The success of this approach is evident in real-world results. Klarna's AI agent has handled approximately two-thirds of customer service queries, reducing resolution times from 11 to 2 minutes and yielding an estimated $60 million in annual savings according to the company's official announcements. Similarly, Walmart has reported significant supply-chain AI improvements, including millions of miles saved in logistics operations.

Measuring progress without over-promising

To track success effectively, Cherian advises using small, verifiable metrics over broad, sweeping declarations. For example, Bank of America's "Erica" agent successfully resolves a high percentage of routine customer queries quickly. This kind of incremental tracking highlights clear wins and helps identify bottlenecks early. A direct comparison reveals why the narrative framing is so critical:

Narrative Likely employee reaction Documented outcome
Cut jobs Fear, sabotage (significant resistance reported) Fragmented pilots, slow ROI
Handle growth Curiosity, advocacy from change champions Faster adoption, improved ROI

Avoid the trust spiral

Focusing on cost-cutting can create a "trust spiral." Cherian cites survey data warning that companies planning layoffs for AI non-adopters often suffer from a fractured workplace culture. Experts agree that poor change management, not technology failure, is the primary driver of AI project delays. Therefore, leaders must prioritize workforce integration with the same rigor as model selection. Cherian offers a simple test: "If your AI narrative does not excite your best salesperson, rewrite it." His data-backed counsel confirms that a strategy of ambition is a much safer bet than one of austerity.


What are the two biggest traps leaders fall into when adopting AI?

Ignoring AI entirely (or betting that human labor alone will remain competitive) and focusing only on cutting headcount with agents are the two failure modes Akshay highlights. Recent surveys show that a significant portion of enterprises are struggling despite heavy AI investment, and a key reason is that many companies are considering layoffs for employees who "can't or won't adopt AI." The result is a two-tier workplace and employee resistance that stalls real change.

How should leaders reframe the AI conversation with employees?

Stop saying "We're implementing AI to improve efficiency." Start saying "We're scaling the business without scaling headcount - AI lets two people do the work of five so we can handle the growth that's coming." When the narrative shifts from cost-cutting to growth, resistance drops and teams begin to see opportunity rather than threat.

Where is the real ROI coming from?

Recent surveys indicate that only a minority of organizations report significant ROI from generative AI and AI agents. However, companies like Klarna have reported substantial AI-driven efficiency gains in customer service, while Walmart has achieved significant supply chain improvements through AI optimization. Salesforce's Agentforce platform has shown strong growth by resolving a high percentage of cases autonomously.

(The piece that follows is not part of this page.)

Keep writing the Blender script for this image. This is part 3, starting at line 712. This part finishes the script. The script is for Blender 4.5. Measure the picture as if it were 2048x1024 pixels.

The pattern: revenue growth and productivity gains, not simple labor reduction.

What small, practical steps can leaders take right now?

  1. Identify change champions early - the people who help build the solution become the loudest advocates.
  2. Start with micro-experiments (one workflow, one team) and measure.
  3. Run 3 - 5 workshops and codify high-impact objectives that agents must fulfill over the next three to five years. Akshay's guidance is straightforward: "Small habits drive AI adoption in teams."

How can companies avoid the "AI elite vs. layoff" trap?

Most AI failures trace back to organizational readiness, not model performance. Enterprises succeed when they embed agents in redesigned workflows and give every employee a path to skill-up rather than move out. When leaders treat agents as growth enablers first, employee-buy-in, governance alignment, and measurable KPIs follow naturally.